In Abbottabad, a Suzuki Bolan is the what you get when you need a taxi – probably because of its turning radius and the ability to squeeze into the narrow lanes of the old Abbottabad. The lanes were constructed during the British Raj days and are more suited to horses than cars. I just took a cab ride, or a ‘dabba (as Bolan is called here) ride’, with a driver who turned out to be from Waziristan. In the 10 minute short ride, he told me a rather long story when the conversation that started with how CNG gas stations are ripping off drivers by using very low pressure, turned to the inevitable topic of Pakistan. Here’s what he had to say (in mostly his own words):

I belong to Waziristan, and my family consists of mostly doctors, including my father. It has been many years since the Army operation started in my home-town. I had land and many shops, and the money I earned was enough to support my family. When the operations started, being the coward that I was, I moved to Abbottabad for the sake of my children’s education. My children study in Burn Hall (established by the British, and one of the top schools until a couple of decades ago.
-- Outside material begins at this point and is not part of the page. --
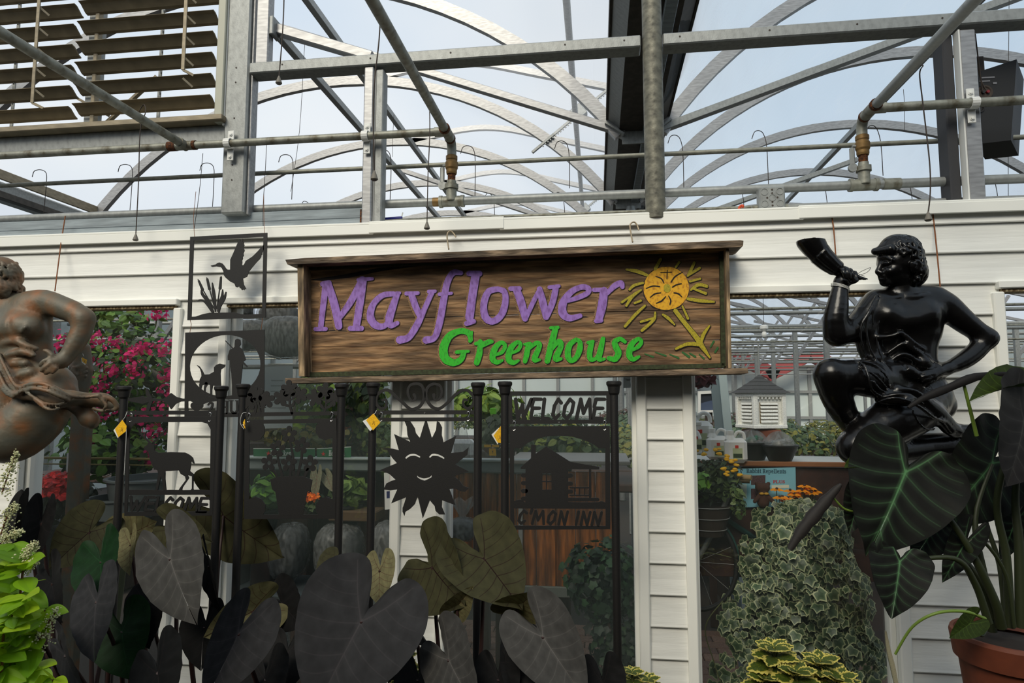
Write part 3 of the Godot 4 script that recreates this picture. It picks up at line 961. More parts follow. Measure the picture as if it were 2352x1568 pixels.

It is now run by the Army/ex-Army people). My shops are all destroyed now, and I have been forced to drive a taxi to earn a living. I can not pay my children’s school fees, and have been trying to talk to the Army decision makers. I have written them letters in which I tell them that I am not asking for compensation for the shops that have been destroyed, or a plot in exchange for the land I can no longer use, I am asking you for a discount in my children’s school fees as I can no longer pay them with the earnings I make from the cab I drive. They respond in the negative, saying we can not do anything for you. Now you tell me what kind of feelings will I have for a country whose army destroyed my livelihood and can not help me educate my children?

When I asked him what he thought of the APC and the talk of talking with the Taliban, he said that if our government had to hold talks with the Taliban on a peace process, they should have done so a few years ago instead of now, when everything is destroyed by the conflict. He gave me the analogy of a family where only one brother is full of mischief. The father, along with his other sons, first of all tries to discuss the issues that the problem child has, and get him to behave. If the son carries on his offensive behavior despite his father and brothers’ advice, only then they can take measures like kicking him out of the house.

Though I may not agree with his analogy, the driver probably had his own brother on his mind, as, just before the ride was over, he told me he has brother who is a captain in the Army. His brother was recently posted to Waziristan, of all the places, and said he will fight his neighbors and family if ordered, because the army is a servant of the government. The cab driver and his family agree.

And yes, in case you were wondering, he wore a long beard.